Liberty Mutual Inc. entered an agreement with National Indemnity Co. (NICO), a subsidiary of Berkshire Hathaway Inc., to provide adverse development coverage, subsequently increasing Liberty Mutual's Standard & Poor ratings to 'BBB' from 'BBB-.'

Additionally, all of Liberty Mutual's insurance subsidiaries received an increased S&P rating by one notch. The outlook on all of these companies has also changed to “stable” from “positive,” reflecting the expectation that Liberty Mutual will maintain its current operating performance level.

Under the agreement, NICO will provide adverse development coverage for all of Liberty Mutual's U.S. workers' compensation and A&E liabilities, with an aggregate limit of $6.4 billion.

Prior to the closing, effective retroactively from Jan. 1, 2014, Liberty Mutual Insurance ceded approximately $3.3 billion of existing liabilities under a reinsurance agreement.
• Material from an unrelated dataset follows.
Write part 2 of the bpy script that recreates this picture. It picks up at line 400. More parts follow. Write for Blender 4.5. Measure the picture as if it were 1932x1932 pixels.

While NICO will provide approximately $3.2 billion of additional aggregate coverage, Liberty Mutual paid NICO consideration of approximately $3.0 billion and the reinsurance recoverable from NICO is fully collateralized.

According to Standard & Poor, the agreement serves to reduce potential earnings volatility and significantly lowers required capital per S&P's capital model, improving its capital and earnings profile. The agreement with NICO covers Liberty Mutual's potentially volatile A&E liabilities as well as mitigates potential risks from future adverse reserve developments, and as a result the financial risk profile rating has improved to strong from upper adequate, its management and governance rating has been raised from fair to satisfactory.

The stable outlook thus reflects S&P's expectation that Liberty Mutual will maintain at least “A” capital adequacy according to the S&P capital model from 2014 to at least 2016. S&P expects the groups operating performance will also commensurate with P&C industry averages.